Dentre os muitos sambas bons que tem a Beija-Flor, um dos meus preferidos é o que conduziu a escola no desfile campeão de 2007 - composição de Claudio Russo, J. Veloso, Gilson Dr. e Carlinhos do Detran -, do qual destaco um belíssimo trecho: "Agoyê, o mundo deve o perdão/ A quem sangrou pela história/ Áfricas de lutas e de glórias".
Por ser de lutas e glórias, em 25 de maio a África é celebrada. O dia foi escolhido devido à criação da Organização da Unidade Africana (OUA) na Etiópia, na data de 25 de maio de 1963, a fim de defender e emancipar o continente.
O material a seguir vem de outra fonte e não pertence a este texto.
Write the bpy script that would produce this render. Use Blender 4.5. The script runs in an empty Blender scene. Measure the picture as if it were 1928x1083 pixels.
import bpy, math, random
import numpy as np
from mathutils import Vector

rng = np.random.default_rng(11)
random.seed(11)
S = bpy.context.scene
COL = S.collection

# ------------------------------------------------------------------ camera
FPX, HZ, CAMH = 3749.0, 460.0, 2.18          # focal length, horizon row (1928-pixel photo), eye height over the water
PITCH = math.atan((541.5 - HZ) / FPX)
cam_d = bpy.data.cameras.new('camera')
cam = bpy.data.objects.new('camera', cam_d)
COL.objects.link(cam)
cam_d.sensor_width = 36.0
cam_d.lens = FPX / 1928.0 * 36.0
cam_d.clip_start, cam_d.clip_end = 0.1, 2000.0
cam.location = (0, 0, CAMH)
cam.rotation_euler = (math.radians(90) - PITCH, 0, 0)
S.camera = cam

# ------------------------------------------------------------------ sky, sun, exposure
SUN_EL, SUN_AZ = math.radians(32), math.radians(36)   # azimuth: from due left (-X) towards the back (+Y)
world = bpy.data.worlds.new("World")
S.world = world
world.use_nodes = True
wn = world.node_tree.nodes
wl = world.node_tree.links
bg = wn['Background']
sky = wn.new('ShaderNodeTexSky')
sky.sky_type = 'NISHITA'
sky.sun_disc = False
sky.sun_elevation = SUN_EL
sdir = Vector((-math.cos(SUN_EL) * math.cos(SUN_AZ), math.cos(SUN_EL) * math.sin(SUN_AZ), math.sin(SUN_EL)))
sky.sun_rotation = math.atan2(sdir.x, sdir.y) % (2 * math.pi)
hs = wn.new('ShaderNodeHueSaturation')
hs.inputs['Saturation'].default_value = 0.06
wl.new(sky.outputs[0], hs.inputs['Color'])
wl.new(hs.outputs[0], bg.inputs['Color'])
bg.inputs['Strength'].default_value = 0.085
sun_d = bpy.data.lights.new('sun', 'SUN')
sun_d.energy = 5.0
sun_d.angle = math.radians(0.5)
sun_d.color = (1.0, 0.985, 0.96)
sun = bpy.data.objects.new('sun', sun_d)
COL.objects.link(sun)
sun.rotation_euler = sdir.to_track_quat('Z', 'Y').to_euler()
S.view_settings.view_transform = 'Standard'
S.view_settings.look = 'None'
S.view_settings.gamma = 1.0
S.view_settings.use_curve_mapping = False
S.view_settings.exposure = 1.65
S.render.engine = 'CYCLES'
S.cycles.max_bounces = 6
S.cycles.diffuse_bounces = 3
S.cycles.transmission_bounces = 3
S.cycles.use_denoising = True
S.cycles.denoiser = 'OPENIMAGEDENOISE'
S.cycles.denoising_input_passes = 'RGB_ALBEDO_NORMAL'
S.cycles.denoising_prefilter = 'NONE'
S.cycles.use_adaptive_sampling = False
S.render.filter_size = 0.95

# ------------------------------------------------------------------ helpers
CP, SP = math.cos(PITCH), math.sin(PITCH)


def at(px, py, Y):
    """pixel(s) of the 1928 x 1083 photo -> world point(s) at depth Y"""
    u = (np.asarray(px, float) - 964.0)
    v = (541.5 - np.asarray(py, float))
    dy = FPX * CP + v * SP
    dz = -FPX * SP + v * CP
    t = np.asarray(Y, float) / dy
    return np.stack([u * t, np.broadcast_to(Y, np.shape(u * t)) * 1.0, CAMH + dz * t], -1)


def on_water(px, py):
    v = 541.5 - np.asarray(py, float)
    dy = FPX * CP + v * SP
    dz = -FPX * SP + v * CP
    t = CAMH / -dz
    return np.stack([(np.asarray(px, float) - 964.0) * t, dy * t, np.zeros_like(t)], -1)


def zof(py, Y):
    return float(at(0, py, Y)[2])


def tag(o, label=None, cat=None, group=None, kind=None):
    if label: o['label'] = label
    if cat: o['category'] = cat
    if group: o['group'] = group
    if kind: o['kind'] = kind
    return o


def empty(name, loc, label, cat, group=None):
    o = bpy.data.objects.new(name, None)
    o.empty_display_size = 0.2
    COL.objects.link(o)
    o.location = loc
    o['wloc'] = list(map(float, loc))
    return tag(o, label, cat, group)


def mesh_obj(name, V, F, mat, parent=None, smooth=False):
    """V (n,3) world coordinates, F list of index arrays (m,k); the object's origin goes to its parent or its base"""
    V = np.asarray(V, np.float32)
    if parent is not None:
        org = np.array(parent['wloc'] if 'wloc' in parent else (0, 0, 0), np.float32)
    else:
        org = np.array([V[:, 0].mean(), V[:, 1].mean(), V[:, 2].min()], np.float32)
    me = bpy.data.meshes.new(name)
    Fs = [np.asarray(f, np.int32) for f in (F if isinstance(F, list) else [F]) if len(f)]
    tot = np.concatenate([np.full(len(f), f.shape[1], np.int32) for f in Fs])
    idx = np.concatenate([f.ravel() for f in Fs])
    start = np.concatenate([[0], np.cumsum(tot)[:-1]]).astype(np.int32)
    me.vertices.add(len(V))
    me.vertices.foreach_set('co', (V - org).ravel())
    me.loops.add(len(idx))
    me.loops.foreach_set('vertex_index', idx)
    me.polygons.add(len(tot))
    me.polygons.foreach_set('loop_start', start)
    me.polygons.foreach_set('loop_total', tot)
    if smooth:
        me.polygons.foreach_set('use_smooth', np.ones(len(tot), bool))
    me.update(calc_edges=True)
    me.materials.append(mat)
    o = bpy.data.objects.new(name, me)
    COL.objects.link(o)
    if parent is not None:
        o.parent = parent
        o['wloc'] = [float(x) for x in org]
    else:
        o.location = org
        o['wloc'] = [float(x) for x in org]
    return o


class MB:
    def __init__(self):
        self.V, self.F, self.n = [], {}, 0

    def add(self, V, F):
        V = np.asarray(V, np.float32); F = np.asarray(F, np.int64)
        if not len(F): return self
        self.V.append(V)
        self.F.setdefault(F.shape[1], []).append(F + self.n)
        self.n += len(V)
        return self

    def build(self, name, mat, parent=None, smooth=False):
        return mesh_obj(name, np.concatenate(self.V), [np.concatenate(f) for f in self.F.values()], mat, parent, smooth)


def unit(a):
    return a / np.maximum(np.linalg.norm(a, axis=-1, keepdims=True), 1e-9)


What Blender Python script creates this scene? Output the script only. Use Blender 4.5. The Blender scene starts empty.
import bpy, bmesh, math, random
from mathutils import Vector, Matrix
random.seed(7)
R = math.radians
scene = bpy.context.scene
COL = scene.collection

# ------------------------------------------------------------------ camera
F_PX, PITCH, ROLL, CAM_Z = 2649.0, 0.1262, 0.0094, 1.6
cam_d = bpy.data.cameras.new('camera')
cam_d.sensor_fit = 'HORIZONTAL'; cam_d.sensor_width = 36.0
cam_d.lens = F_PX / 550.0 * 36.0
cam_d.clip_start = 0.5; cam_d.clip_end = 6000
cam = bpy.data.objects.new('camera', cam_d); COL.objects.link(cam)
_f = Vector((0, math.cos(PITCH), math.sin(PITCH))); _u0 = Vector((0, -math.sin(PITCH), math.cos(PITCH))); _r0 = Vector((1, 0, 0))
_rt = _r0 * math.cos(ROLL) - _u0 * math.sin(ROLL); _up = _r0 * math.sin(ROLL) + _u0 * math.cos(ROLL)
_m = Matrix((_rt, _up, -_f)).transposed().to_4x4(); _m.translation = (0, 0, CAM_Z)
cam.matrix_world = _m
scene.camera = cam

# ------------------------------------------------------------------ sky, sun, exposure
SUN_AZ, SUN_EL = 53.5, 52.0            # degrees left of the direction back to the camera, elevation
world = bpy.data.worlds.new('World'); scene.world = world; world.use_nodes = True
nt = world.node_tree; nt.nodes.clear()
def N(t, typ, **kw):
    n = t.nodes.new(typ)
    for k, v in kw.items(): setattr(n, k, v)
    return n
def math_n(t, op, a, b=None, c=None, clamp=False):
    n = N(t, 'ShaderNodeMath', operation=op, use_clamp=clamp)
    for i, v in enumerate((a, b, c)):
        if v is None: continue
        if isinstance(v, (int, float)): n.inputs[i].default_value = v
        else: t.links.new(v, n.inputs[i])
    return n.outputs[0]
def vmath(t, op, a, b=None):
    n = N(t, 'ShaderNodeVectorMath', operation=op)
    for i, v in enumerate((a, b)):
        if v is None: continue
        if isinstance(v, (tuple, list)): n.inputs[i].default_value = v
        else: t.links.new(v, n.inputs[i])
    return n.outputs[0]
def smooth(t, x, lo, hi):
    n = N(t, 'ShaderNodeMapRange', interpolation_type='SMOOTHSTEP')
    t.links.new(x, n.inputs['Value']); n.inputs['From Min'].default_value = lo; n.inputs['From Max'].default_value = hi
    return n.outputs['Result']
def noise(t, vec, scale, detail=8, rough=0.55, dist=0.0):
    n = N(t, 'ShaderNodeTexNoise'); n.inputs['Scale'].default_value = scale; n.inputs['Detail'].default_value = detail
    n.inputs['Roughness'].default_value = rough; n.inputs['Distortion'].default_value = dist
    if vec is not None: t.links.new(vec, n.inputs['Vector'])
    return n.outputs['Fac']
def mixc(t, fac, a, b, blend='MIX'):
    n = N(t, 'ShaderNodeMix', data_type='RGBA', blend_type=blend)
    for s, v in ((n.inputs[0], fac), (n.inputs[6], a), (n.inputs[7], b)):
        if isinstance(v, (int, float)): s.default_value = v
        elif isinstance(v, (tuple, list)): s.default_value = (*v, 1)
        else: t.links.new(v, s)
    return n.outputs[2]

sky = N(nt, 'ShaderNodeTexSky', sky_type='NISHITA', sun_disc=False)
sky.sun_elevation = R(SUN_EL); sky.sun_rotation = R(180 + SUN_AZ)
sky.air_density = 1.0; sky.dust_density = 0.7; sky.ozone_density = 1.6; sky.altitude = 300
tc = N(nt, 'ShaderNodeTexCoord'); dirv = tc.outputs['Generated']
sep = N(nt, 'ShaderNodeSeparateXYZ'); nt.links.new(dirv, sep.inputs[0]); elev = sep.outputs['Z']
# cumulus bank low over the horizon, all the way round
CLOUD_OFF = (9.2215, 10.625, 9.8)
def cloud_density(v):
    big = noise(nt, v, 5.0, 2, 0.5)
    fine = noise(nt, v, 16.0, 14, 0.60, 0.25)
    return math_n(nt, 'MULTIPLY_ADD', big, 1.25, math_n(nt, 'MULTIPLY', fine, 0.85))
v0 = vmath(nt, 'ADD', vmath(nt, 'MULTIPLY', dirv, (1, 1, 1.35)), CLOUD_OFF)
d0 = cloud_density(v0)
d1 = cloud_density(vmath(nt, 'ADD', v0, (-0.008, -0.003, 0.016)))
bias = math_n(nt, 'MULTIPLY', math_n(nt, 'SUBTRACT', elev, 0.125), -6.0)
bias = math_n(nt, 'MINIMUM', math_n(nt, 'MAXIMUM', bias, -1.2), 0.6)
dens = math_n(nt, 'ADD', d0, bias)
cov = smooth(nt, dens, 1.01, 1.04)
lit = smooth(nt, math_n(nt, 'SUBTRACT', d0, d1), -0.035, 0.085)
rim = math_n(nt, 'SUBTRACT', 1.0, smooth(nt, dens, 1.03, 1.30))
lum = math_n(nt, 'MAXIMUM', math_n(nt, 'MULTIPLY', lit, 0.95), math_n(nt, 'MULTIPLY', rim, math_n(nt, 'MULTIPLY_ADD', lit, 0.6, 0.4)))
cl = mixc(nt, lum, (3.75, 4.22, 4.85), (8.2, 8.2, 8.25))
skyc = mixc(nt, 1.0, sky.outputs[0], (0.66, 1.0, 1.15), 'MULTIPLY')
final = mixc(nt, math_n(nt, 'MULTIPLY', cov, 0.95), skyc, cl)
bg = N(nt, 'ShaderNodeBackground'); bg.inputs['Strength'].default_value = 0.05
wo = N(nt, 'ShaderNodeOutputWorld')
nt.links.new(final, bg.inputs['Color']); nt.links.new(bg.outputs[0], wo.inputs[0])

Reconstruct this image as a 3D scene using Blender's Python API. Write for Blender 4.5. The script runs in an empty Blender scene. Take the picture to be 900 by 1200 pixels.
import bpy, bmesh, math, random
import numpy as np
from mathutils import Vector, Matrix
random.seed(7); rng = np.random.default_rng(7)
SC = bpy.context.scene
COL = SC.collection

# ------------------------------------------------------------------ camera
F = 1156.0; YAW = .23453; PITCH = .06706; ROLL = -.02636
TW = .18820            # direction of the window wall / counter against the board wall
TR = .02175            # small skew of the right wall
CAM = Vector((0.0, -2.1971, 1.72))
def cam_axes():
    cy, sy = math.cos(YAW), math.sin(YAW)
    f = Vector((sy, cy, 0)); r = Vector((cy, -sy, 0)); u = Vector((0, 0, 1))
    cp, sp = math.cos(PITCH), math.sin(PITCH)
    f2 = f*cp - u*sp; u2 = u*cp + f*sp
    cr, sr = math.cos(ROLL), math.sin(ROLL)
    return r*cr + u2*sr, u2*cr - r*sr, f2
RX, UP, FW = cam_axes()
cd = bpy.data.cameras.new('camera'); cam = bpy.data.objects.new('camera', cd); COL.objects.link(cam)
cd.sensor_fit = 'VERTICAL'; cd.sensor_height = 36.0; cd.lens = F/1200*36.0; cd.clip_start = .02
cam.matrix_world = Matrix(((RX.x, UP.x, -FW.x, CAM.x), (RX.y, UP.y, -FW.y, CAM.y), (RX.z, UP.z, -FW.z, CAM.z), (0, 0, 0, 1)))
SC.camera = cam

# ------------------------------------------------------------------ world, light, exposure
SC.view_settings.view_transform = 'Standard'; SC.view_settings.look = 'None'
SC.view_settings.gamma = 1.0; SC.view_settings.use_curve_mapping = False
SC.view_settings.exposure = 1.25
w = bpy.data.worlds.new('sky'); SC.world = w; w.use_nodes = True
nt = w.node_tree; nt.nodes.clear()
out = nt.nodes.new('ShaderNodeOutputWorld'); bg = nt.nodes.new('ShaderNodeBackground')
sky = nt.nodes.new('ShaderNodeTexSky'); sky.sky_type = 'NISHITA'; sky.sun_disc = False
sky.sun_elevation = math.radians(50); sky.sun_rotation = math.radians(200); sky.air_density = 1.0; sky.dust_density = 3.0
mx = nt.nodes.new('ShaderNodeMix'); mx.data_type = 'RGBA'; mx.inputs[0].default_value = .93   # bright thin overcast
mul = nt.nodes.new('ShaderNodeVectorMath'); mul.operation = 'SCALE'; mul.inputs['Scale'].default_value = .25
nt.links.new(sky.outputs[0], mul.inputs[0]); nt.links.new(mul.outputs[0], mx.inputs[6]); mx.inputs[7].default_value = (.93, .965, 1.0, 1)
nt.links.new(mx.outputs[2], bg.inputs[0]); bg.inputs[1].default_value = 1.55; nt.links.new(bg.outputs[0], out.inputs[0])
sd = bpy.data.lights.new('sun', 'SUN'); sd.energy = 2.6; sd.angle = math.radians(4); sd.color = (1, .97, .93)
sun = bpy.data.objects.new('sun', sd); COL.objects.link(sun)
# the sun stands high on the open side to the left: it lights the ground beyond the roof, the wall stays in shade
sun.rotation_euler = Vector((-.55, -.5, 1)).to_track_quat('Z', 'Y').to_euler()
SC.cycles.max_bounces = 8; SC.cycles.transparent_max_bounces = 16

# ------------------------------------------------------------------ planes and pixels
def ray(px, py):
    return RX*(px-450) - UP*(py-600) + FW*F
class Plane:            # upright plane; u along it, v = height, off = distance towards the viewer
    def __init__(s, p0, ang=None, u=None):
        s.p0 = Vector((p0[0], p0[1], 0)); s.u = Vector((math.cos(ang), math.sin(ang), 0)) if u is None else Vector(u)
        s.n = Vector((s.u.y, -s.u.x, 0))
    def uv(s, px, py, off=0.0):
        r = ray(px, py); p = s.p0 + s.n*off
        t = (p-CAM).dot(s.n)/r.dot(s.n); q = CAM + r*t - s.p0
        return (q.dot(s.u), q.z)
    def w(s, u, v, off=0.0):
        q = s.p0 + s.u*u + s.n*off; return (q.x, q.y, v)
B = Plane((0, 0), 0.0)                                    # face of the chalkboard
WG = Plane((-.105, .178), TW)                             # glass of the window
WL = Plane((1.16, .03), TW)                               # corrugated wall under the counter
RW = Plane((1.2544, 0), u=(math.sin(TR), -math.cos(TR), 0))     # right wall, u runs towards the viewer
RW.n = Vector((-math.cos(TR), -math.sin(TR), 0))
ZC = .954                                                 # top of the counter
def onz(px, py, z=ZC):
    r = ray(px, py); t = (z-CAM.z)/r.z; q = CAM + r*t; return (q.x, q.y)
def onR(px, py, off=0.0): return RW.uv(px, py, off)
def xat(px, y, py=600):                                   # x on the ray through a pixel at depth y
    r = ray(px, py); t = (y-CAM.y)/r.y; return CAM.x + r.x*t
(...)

Nove anos depois, foi decidido pela ONU que esse passaria a ser o dia da África. E o trecho do samba da escola nilopolitana assim se confirma, já que a celebração é uma forma de resgatar a memória dessa luta pela independência a partir do combate à colonização europeia e ao Apartheid.
Sábado passado, portanto 25 de maio de 2019, um evento comemorando o aniversário de Madureira acabou se tornando, para mim e para todos os que se reuniram na Arena Carioca Fernando Torres, no Parque Madureira, também a comemoração do Dia da África. Uma roda de samba que tem Nei Lopes e Zé Luiz do Império como convidados, além de ser coisa fina, sinhá, une a resistência do samba - desde sempre atacado pelos mesmos que naturalizam a absurda depredação de terreiros - e a identidade negra que os dois representam. Cantando "Morrendo de saudade", "E eu não fui convidado", "Malandros maneiros" e "Senhora liberdade", pareciam ter transformado a roda numa aula em que a didática se revelou no batuque, na criança que bateu palma, nas vozes que cantaram como se expulsassem as agonias que muitas vezes pesam a vida.
E os termos "aula" e "didática" me levam a um educador profundamente comprometido com uma Educação emancipatória, inclusiva e libertária, sendo por isso mesmo odiado por aqueles que se interessam apenas pela manutenção da desigualdade, que não emancipa, não inclui e não liberta. Paulo Freire, no livro Cartas a Guiné-Bissau: registro de uma experiência em processo, fala da sua relação com a África: "Meu primeiro contato com a África não se deu, porém, com a Guiné-Bissau, mas com a Tanzânia, com a qual me sinto, por vários motivos, estreitamente ligado. Faço esta referência para sublinhar quão importante foi, para mim, pisar pela primeira vez o chão africano e sentir-me nele como quem voltava e não como quem chegava".
Ainda comentando essa relação, ele detalha a admiração por uma "cultura que os colonizadores não conseguiram matar, por mais que se esforçassem para fazê-lo". A resistência, a luta movida pela indignação e pela ancestralidade, o drible na morte fazem com que a África seja o baobá de um Brasil avesso ao de hoje. No Dia da África, e em tantos outros, é preciso lembrar as negras e os negros que nos ensinaram e nos ensinam a lutar por liberdade.